The threat that rising supply of government debt could destabilize financial markets has intensified, the world’s top central banking advisory body said on Tuesday, calling on authorities to act quickly to avoid economic damage.
Claudio Borio, head of the monetary and economic department at the Bank for International Settlements (BIS), said he was on alert for an excess of government debt, which would cause disruptions in the bond market that could spread to other assets.
And while markets have not yet suffered so-called “bond vigilante” attacks, in which debt investors dramatically raise borrowing costs to force countries to abandon fiscal negligence, policymakers should not wait for that to happen, he said.
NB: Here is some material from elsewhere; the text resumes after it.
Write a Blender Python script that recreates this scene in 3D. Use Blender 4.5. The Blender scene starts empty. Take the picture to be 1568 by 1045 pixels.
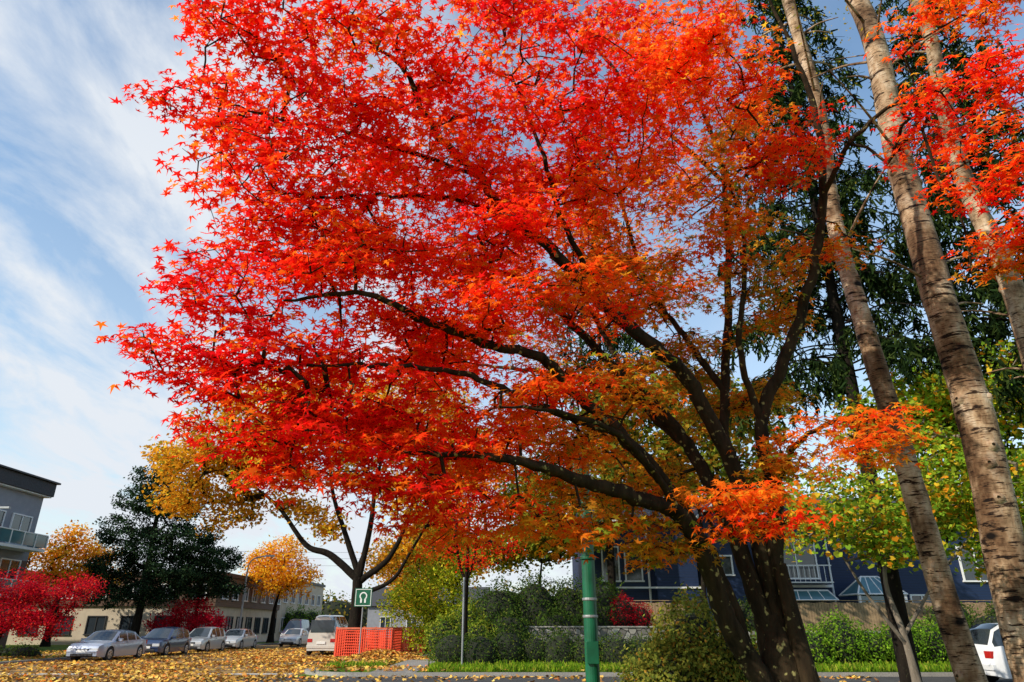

“Financial markets are starting to realize that they will have to absorb these growing volumes of government debt,” he said when the BIS released its latest quarterly report.
“It takes time for authorities to adjust their policies, and if they wait for markets to wake up, it will be too late.”
According to the Institute of International Finance (IIF) group, large budget deficits suggest that countries’ sovereign debt could rise by a third by 2028, reaching $130 trillion.
Elsewhere in its report, the BIS noted growing uncertainty about where global interest rates will stabilize as major central banks begin cuts, but the global economy remains resilient, led by strong growth in the United States. United.
The BIS noted that increased volatility in foreign exchange markets has reduced the incentive for traders to rebuild their positions following the sharp reduction in so-called “carry trades” in August, which triggered disruption in global markets.